— Begin Provided data —

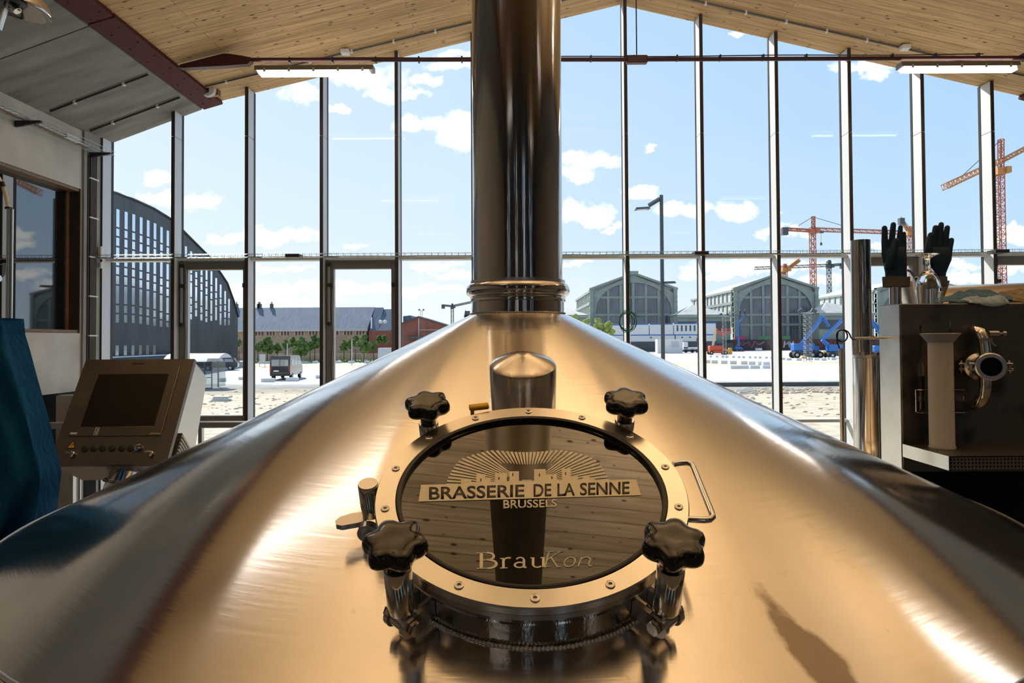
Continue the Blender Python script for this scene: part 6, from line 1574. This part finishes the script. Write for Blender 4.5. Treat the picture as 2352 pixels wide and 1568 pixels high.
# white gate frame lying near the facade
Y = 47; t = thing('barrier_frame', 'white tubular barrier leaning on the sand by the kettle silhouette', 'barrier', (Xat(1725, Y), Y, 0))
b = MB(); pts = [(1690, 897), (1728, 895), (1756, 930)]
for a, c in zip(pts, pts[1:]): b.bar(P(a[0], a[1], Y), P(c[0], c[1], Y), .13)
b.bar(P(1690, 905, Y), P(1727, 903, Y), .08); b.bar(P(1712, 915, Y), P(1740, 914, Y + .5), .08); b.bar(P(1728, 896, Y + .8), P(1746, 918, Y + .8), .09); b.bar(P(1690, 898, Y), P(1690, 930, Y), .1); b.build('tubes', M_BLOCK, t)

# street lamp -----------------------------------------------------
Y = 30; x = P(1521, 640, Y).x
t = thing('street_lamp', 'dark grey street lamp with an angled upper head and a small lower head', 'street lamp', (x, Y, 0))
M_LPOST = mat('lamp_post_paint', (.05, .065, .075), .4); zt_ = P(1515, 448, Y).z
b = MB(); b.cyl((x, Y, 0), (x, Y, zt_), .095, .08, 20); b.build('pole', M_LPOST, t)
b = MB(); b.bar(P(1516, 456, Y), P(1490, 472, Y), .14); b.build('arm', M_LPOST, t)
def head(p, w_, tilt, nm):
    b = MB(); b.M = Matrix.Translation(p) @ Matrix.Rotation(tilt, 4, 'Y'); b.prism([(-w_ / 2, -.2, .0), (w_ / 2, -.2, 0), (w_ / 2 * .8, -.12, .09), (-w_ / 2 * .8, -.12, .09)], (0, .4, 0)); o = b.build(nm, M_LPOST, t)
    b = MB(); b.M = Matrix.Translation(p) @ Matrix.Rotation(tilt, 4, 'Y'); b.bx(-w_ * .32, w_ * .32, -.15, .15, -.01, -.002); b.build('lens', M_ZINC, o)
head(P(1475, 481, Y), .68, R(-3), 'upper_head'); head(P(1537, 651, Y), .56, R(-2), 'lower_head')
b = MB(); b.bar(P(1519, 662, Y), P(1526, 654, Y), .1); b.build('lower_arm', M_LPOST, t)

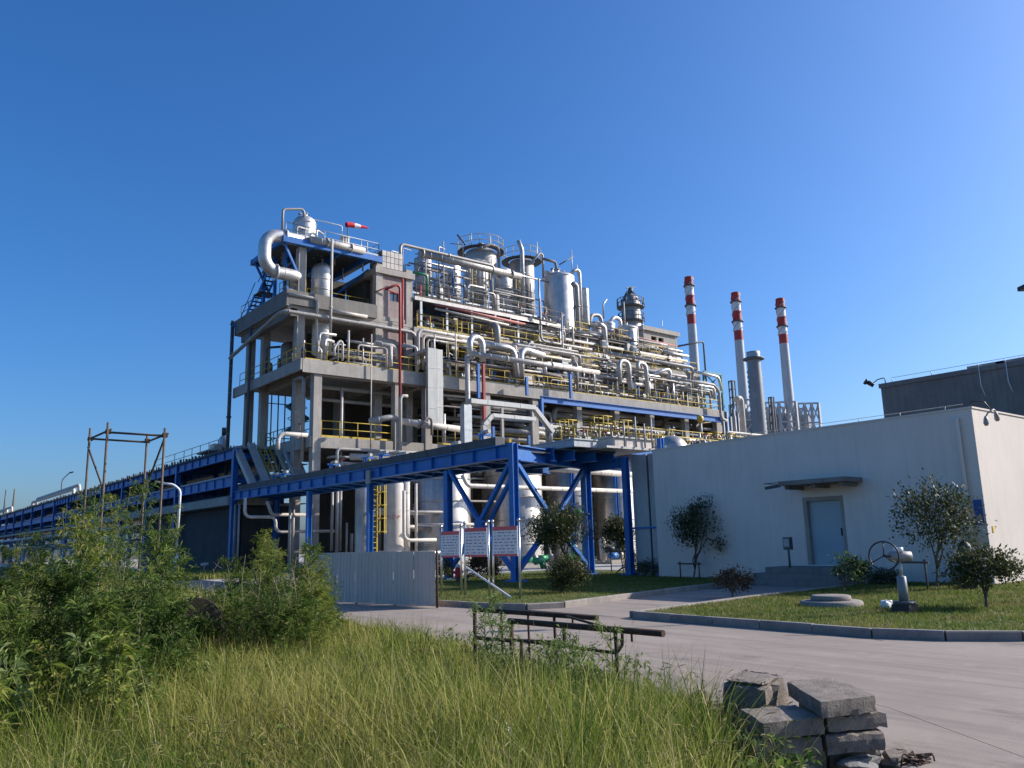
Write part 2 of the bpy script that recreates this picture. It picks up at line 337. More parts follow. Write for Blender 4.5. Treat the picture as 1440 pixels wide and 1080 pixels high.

— End Provided data —

» **Work to complete**
Write out every line above exactly as it is, leaving out the pictures.

» **Result for this task**
Continue the Blender Python script for this scene: part 6, from line 1574. This part finishes the script. Write for Blender 4.5. Treat the picture as 2352 pixels wide and 1568 pixels high.
# white gate frame lying near the facade
Y = 47; t = thing('barrier_frame', 'white tubular barrier leaning on the sand by the kettle silhouette', 'barrier', (Xat(1725, Y), Y, 0))
b = MB(); pts = [(1690, 897), (1728, 895), (1756, 930)]
for a, c in zip(pts, pts[1:]): b.bar(P(a[0], a[1], Y), P(c[0], c[1], Y), .13)
b.bar(P(1690, 905, Y), P(1727, 903, Y), .08); b.bar(P(1712, 915, Y), P(1740, 914, Y + .5), .08); b.bar(P(1728, 896, Y + .8), P(1746, 918, Y + .8), .09); b.bar(P(1690, 898, Y), P(1690, 930, Y), .1); b.build('tubes', M_BLOCK, t)

# street lamp -----------------------------------------------------
Y = 30; x = P(1521, 640, Y).x
t = thing('street_lamp', 'dark grey street lamp with an angled upper head and a small lower head', 'street lamp', (x, Y, 0))
M_LPOST = mat('lamp_post_paint', (.05, .065, .075), .4); zt_ = P(1515, 448, Y).z
b = MB(); b.cyl((x, Y, 0), (x, Y, zt_), .095, .08, 20); b.build('pole', M_LPOST, t)
b = MB(); b.bar(P(1516, 456, Y), P(1490, 472, Y), .14); b.build('arm', M_LPOST, t)
def head(p, w_, tilt, nm):
    b = MB(); b.M = Matrix.Translation(p) @ Matrix.Rotation(tilt, 4, 'Y'); b.prism([(-w_ / 2, -.2, .0), (w_ / 2, -.2, 0), (w_ / 2 * .8, -.12, .09), (-w_ / 2 * .8, -.12, .09)], (0, .4, 0)); o = b.build(nm, M_LPOST, t)
    b = MB(); b.M = Matrix.Translation(p) @ Matrix.Rotation(tilt, 4, 'Y'); b.bx(-w_ * .32, w_ * .32, -.15, .15, -.01, -.002); b.build('lens', M_ZINC, o)
head(P(1475, 481, Y), .68, R(-3), 'upper_head'); head(P(1537, 651, Y), .56, R(-2), 'lower_head')
b = MB(); b.bar(P(1519, 662, Y), P(1526, 654, Y), .1); b.build('lower_arm', M_LPOST, t)

Write part 2 of the bpy script that recreates this picture. It picks up at line 337. More parts follow. Write for Blender 4.5. Treat the picture as 1440 pixels wide and 1080 pixels high.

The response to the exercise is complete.